▶ _REQUIREMENTS_
Take the line containing "Recreate this scene" as the first line and the line containing "COL = S.collection" as the last, and output that span verbatim without any images.

▶ _RECORDS SHOWN_

==================================================

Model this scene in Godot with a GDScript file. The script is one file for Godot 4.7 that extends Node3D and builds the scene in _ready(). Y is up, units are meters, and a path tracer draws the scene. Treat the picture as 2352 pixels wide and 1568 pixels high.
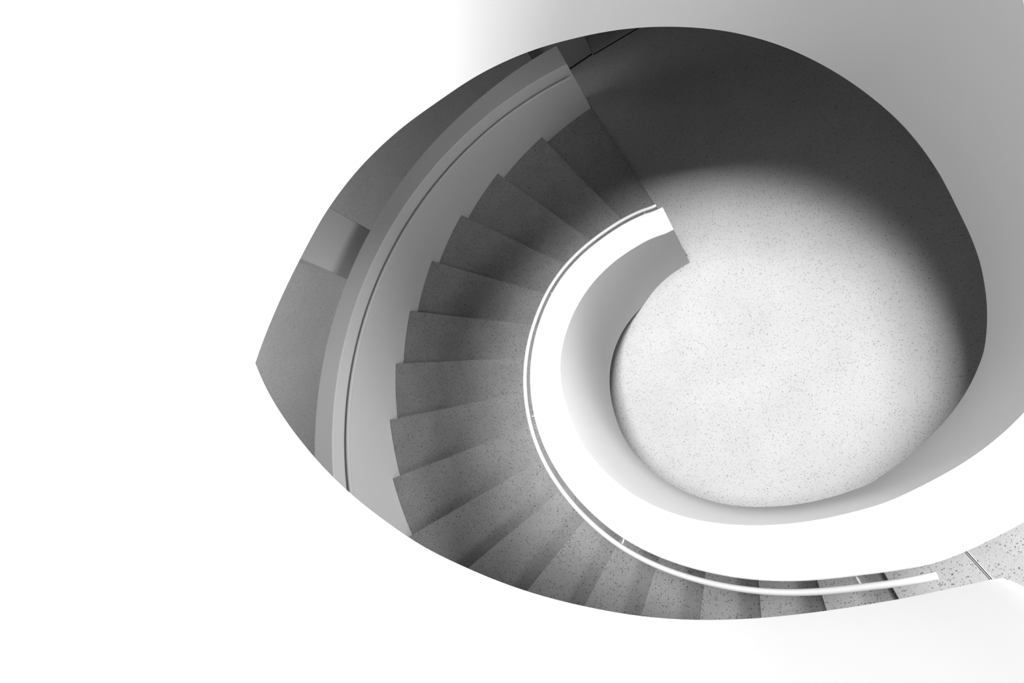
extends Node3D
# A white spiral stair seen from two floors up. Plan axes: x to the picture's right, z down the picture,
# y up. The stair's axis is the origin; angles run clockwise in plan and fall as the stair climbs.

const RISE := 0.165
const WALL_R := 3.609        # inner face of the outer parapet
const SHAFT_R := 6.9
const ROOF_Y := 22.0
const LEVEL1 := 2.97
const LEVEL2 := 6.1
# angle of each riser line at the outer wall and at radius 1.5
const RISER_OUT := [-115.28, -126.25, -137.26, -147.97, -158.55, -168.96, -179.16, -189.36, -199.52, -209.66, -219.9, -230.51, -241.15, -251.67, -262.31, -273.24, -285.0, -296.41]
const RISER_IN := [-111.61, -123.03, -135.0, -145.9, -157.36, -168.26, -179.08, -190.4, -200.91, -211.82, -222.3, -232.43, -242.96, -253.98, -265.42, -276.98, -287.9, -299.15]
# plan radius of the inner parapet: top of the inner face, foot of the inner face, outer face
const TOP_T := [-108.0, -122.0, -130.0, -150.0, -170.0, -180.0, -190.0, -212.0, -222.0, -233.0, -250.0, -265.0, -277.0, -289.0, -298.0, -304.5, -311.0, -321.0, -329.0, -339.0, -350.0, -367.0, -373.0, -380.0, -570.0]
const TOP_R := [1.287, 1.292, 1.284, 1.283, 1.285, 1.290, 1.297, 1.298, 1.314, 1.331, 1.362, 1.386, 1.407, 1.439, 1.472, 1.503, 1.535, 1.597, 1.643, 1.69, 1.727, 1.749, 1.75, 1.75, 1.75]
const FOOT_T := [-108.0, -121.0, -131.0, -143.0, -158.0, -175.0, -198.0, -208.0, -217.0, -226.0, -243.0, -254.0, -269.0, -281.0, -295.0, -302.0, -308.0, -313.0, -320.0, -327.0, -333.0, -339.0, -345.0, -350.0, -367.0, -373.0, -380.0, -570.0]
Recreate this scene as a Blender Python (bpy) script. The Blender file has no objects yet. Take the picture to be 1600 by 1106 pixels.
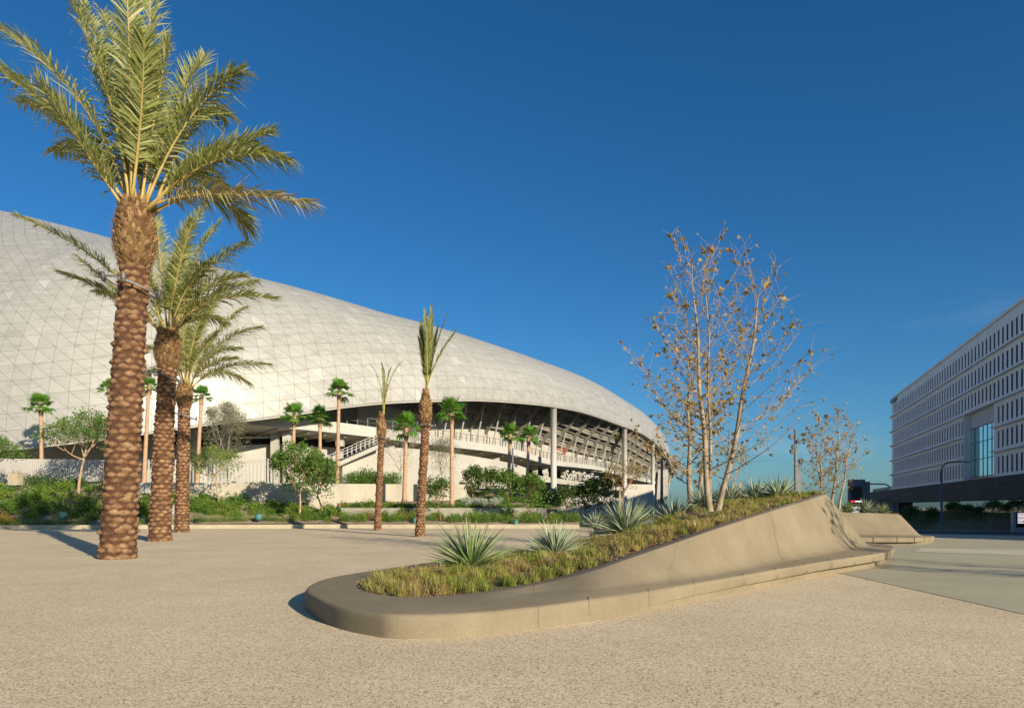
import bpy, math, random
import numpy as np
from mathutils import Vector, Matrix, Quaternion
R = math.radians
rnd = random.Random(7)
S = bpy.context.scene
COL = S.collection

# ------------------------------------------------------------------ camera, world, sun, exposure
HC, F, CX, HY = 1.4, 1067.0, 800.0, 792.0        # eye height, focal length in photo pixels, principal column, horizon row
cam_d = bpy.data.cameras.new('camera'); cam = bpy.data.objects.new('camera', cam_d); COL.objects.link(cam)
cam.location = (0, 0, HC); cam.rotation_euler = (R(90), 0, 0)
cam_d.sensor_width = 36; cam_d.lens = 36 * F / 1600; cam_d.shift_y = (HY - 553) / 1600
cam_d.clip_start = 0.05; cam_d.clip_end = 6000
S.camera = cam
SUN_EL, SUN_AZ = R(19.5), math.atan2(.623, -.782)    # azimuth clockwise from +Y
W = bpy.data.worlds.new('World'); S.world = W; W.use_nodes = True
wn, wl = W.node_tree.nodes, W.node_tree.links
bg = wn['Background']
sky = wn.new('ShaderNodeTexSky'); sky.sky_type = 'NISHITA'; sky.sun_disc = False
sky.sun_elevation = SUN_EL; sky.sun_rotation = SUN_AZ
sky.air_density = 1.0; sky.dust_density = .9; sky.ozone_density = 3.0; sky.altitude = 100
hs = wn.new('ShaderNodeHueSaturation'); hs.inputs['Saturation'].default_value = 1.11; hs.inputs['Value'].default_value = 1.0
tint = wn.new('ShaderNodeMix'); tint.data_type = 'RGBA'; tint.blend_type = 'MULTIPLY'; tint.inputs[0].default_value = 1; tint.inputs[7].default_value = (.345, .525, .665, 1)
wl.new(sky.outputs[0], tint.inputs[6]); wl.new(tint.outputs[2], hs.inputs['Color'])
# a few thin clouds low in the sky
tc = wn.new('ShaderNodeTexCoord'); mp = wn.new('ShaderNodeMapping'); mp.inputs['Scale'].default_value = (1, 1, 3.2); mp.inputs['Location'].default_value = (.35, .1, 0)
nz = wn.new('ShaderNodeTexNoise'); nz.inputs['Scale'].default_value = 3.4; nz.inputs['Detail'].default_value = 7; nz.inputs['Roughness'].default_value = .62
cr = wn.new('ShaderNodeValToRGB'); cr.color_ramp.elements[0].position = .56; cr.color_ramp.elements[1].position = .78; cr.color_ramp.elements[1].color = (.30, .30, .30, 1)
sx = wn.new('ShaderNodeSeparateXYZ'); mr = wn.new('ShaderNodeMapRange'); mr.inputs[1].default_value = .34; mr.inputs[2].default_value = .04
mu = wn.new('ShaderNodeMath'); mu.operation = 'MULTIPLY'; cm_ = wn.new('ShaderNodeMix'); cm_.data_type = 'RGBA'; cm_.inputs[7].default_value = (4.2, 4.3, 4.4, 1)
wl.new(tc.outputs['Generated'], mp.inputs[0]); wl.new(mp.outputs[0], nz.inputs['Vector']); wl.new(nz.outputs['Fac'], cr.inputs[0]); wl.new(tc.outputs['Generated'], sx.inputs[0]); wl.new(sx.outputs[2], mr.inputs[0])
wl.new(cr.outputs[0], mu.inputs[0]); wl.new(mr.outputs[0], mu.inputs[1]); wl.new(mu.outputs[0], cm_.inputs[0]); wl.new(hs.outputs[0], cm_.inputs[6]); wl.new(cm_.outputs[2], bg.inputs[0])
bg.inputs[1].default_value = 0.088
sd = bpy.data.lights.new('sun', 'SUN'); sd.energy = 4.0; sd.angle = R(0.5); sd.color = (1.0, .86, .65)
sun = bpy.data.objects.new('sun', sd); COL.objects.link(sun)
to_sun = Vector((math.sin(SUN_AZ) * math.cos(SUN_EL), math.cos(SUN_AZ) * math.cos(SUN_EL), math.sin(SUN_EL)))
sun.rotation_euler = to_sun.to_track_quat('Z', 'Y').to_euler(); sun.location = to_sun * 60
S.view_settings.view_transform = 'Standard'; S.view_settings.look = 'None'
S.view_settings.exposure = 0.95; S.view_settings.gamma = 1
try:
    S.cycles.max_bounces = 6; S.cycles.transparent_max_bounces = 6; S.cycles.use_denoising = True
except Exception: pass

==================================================

▶ _FINAL RESULT_
Recreate this scene as a Blender Python (bpy) script. The Blender file has no objects yet. Take the picture to be 1600 by 1106 pixels.
import bpy, math, random
import numpy as np
from mathutils import Vector, Matrix, Quaternion
R = math.radians
rnd = random.Random(7)
S = bpy.context.scene
COL = S.collection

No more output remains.